The Scientific Principles Behind Tarot Reading
In psychology, Carl Gustav Jung (1875-1961) built on Freud’s theory of the unconscious by distinguishing between the personal unconscious and the collective unconscious. Jung’s idea of the collective unconscious proposes that humans share inherited psychological patterns rooted in a primordial stratum of the psyche. He called this shared layer the "collective unconscious," and the recurring patterns it contains are "archetypes." An archetype is a fundamental pattern of understanding—a universal, collective, and archaic mode of thought common to all people.
From a Jungian perspective, tarot cards can be seen as a medium that taps into the collective unconscious and gives form to archetypes. They portray life’s cycles and the range of emotions encountered along the way, helping people visualize images and insights that arise from the unconscious.

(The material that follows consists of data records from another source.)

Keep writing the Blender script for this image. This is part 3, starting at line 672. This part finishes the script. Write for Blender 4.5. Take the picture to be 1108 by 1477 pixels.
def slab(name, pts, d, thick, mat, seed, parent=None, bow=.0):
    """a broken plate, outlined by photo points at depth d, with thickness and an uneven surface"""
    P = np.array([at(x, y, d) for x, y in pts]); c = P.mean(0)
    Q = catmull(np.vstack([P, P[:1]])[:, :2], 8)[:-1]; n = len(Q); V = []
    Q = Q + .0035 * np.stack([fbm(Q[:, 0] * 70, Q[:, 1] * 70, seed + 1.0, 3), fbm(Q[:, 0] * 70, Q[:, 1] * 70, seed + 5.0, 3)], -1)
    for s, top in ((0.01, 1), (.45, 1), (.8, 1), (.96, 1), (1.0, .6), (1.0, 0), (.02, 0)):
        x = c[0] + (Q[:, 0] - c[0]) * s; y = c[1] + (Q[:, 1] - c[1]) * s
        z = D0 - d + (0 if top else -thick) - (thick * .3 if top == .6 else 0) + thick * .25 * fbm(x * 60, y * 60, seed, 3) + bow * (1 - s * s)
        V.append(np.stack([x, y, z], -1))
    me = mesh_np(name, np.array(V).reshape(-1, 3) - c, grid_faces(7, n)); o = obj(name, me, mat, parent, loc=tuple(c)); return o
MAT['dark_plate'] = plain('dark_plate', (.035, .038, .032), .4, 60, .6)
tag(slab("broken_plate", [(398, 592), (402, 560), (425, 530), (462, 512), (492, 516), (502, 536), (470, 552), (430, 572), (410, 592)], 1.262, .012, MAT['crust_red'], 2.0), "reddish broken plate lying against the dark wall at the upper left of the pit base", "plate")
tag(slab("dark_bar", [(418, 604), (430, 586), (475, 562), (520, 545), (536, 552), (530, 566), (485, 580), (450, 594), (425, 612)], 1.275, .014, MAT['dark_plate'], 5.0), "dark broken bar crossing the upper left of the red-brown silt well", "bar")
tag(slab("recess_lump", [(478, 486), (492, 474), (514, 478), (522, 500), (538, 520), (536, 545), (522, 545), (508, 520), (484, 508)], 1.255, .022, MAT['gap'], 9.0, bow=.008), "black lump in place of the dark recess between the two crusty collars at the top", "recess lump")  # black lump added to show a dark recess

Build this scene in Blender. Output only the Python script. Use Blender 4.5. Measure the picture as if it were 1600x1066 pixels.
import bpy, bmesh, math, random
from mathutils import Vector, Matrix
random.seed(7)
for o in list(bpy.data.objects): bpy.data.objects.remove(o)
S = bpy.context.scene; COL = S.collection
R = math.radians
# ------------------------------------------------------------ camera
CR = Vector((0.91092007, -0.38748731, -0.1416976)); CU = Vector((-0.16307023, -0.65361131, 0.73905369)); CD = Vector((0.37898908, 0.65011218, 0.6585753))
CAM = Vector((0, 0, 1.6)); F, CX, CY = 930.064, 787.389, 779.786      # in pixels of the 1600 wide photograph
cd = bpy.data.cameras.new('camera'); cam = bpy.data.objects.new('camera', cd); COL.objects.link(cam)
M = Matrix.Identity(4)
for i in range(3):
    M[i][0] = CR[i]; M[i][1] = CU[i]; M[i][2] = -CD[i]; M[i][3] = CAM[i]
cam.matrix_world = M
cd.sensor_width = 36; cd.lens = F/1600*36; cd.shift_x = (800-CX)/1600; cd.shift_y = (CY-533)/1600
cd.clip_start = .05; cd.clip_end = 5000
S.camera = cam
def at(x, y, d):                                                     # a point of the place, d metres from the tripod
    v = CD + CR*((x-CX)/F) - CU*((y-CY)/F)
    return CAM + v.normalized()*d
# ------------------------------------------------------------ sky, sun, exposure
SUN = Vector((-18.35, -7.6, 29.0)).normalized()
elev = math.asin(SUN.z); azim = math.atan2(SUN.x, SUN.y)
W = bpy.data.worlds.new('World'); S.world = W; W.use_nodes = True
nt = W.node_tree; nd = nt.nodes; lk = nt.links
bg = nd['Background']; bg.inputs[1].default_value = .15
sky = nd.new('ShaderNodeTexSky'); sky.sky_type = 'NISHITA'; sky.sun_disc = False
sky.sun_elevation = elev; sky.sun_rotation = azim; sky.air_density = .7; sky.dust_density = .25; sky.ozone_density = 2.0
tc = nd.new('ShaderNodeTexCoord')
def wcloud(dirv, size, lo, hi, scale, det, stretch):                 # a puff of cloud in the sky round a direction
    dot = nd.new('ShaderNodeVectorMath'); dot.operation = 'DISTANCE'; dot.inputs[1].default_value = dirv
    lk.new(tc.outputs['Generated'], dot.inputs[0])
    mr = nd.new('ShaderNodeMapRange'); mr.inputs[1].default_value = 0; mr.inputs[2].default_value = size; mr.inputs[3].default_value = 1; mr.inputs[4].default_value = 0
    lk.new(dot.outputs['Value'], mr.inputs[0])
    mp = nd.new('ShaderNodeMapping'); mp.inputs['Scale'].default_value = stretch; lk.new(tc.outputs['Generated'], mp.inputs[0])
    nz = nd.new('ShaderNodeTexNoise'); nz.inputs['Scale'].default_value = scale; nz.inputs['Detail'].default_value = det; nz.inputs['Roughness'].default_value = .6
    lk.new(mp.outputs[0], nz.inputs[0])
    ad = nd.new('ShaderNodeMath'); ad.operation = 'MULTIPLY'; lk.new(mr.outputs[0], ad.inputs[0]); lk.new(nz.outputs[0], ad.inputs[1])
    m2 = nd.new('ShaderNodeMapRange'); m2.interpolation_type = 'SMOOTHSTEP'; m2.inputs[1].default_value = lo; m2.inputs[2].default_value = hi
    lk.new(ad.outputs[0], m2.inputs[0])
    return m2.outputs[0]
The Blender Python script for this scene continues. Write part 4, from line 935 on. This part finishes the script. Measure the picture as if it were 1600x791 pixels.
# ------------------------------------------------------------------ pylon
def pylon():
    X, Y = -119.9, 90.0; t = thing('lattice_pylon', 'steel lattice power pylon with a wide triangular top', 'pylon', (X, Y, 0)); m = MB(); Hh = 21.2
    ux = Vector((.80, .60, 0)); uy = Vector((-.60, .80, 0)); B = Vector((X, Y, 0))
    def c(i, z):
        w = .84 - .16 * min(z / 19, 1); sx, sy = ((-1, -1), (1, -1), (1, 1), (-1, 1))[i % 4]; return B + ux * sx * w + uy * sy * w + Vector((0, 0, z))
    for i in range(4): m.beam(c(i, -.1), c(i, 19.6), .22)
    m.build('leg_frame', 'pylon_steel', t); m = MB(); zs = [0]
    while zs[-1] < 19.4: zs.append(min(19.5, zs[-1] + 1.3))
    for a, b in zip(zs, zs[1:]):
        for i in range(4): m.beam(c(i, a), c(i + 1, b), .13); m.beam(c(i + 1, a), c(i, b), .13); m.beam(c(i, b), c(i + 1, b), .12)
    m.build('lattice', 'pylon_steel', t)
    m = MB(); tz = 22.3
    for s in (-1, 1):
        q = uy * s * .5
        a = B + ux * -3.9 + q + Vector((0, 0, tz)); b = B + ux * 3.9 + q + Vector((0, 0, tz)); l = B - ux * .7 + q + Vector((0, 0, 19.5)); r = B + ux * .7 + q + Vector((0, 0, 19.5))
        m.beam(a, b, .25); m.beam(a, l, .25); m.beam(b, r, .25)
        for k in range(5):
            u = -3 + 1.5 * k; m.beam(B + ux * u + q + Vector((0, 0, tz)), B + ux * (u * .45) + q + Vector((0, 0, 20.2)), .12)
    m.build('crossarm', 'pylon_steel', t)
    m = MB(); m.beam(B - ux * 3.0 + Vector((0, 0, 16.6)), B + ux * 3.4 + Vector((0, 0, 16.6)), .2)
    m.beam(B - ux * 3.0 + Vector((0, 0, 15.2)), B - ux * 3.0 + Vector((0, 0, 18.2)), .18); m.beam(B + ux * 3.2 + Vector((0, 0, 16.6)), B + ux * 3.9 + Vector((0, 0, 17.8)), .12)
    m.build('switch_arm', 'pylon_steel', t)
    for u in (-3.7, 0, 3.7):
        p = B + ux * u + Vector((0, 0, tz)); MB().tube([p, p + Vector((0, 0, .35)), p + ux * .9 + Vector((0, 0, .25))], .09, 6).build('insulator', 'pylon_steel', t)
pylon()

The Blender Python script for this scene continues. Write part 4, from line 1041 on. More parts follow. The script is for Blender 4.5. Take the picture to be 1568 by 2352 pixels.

Jung also developed the concept of "synchronicity," drawing on the I Ching. He described it as the simultaneous occurrence of two or more events connected by meaning or shared imagery rather than by cause and effect—what he called a "meaningful coincidence." Synchronicity illustrates the relationship between mind and matter and suggests a common thread running through existence, a pattern that transcends time and space and links consciousness.
By this principle, the cards drawn are understood to relate meaningfully to the question asked. During a tarot reading, the spread should be interpreted faithfully, with the guidance of intuition.
However, although each person’s personal unconscious is connected to the collective unconscious, most people cannot freely draw information from that shared layer. This creates limits of "relevance" in divination. Therefore, tarot readings should focus on matters that are personally meaningful, and one should avoid reading for someone they do not know well.
In essence, the principle of tarot divination is simple: through the symbols and patterns on the cards, it stimulates and guides the subconscious, memory, associative thinking, intuition, and sixth sense. This process helps estimate possibilities, trace how events may unfold, and infer the present state. More than a tool for divination, it serves as a mirror reflecting one’s inner truth.